In a gas condensate reservoir, the fluid exists as a single-phase gas at initial reservoir pressure above the dew point. As pressure depletes below the dew point, liquid hydrocarbons (condensate) drop out of the gas phase and form a liquid saturation in the pore space. If liquid saturation exceeds the critical condensate saturation (typically 10–25% of pore volume), the condensate becomes mobile and can be produced; below that threshold, it is essentially trapped. The CCE dew point pressure and the liquid dropout curve versus pressure — directly measured in the CCE test — are the two most critical parameters for forecasting condensate recovery and designing cycling or pressure maintenance programs. In rich condensate systems (greater than 150 STB/MMscf), maximum liquid dropout can approach 30–35% of pore volume, causing severe near-wellbore condensate blockage that impairs gas productivity. The CCE liquid dropout data is used in compositional reservoir simulation to predict this blockage and evaluate the economics of gas injection to maintain pressure above the dew point.

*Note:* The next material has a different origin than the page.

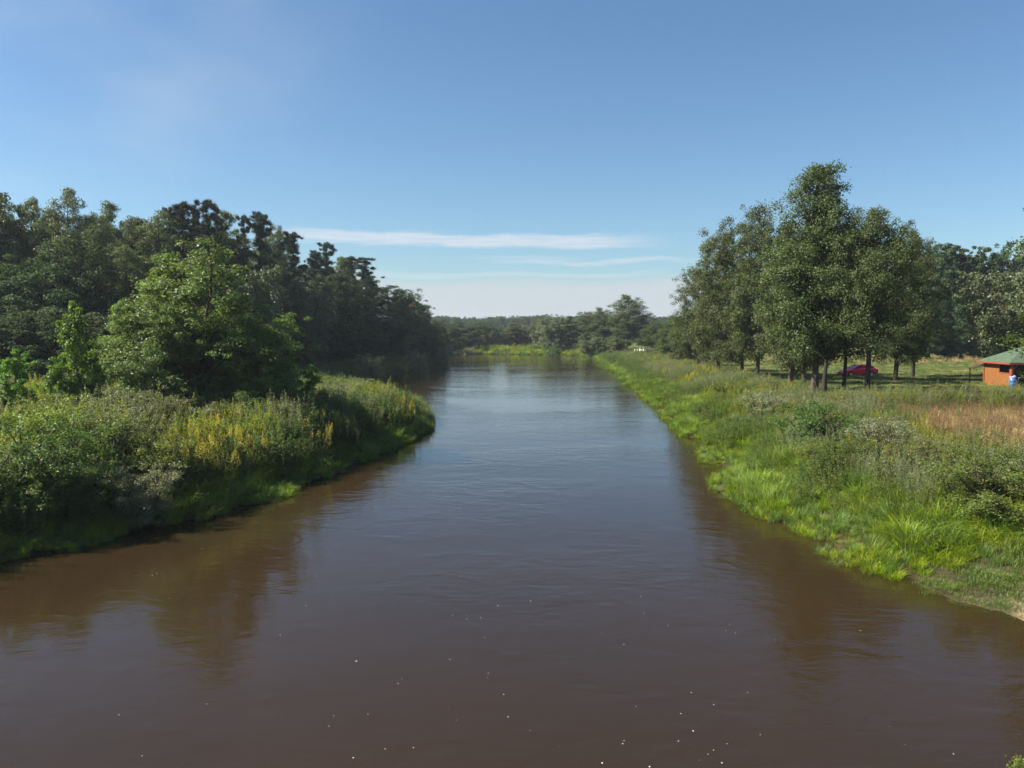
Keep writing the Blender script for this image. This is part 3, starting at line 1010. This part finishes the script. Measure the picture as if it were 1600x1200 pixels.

Why Constant Composition Expansion Matters in Oil and Gas
The constant composition expansion test is the cornerstone of reservoir fluid characterization because it is the only standard PVT test that directly measures the saturation pressure and single-phase volumetric properties of a reservoir fluid under actual reservoir temperature conditions. Every material balance calculation, every reservoir simulation model, and every production forecast for a pressure-depleting reservoir depends on an accurate bubble or dew point pressure — and that measurement comes from the CCE. Errors in the saturation pressure propagate into every downstream engineering decision: initial oil-in-place, recovery factor, artificial lift design timing, and gas-oil ratio forecasting all shift materially if the bubble point is even 300–500 psi off. In gas condensate reservoirs, the CCE liquid dropout curve determines whether a multi-billion-dollar gas cycling facility can be economically justified to preserve condensate recovery. The CCE test is typically among the first laboratory analyses performed on a wildcat well sample, and its results shape reservoir development strategy from that moment forward.